Security report warns data breaches are a “time bomb”

Verizon’s security expert Bryan Sartin said this week that he was “surprised” so little information about data breaches had shown up in public in the 12 months since GDPR came into force.

The telecommunications company’s head of global security services told BBC News that “There’s a time bomb around these breaches.”

The annual Verizon Data Breach Investigations Report (DBIR) collates information from more than 2,000 confirmed breaches that hit large and small organisations all over the world.

It also logs information about more than 40,000 incidents such as spam and malware campaigns and web attacks.

Companies that lose data face fines of up to 4% of their global revenues, under European data protection laws.

The report also revealed a growing threat to senior staff in large companies from well organised phishing attacks.

GDPR

Mr Sartin said: “There are so many investigations happening covering information under GDPR and at any moment any of those may leak or get some public attention.”

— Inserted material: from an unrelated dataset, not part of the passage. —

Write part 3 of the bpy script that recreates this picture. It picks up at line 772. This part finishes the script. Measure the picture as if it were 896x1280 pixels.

The General Data Protection Regulation (GDPR) came into force last May and requires companies that lose data to notify regulators quickly after a breach.

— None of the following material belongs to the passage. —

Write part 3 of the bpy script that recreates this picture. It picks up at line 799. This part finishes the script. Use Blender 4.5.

Big fines can be levied if the organisation is judged to have not done enough to protect personal data or clean up after a breach.

Targeting

Satya Guptan CTO and Co-Founder at Virsec told Endpoint Security Review: “The latest Verizon 2019 Data Breach Investigations Report highlights that cyberattacks are becoming much more targeted and dangerous. They noted a huge increase in C-level executives being individually targeted. The same trend is happening with specific network tools and industrial equipment. Attackers are prolific at scanning networks and finding specific types of vulnerable equipment, then targeted them with specific malware designed for these devices.

“There continues to be a temporal disconnect between the time frame for attacks versus response. The report points out that attack chains act “within minutes” while “the time to discovery is more likely to be months.” This gap must be tightened, and security tools need to focus on real-time attack detection if we are to have any chance to curtail these breaches.”

In fact, a fine was issued in just one of every 395 data breach investigations by the Information Commissioner’s Office (ICO) in the past year.

The ICO closed 11,468 data breach cases between May 2018 and the end of March 2019, according to statistics released under Freedom of Information laws. This is the period during which the new GDPR laws have been in force.

Just 29 monetary penalties were issued during this period as well as an additional 13 enforcement notices.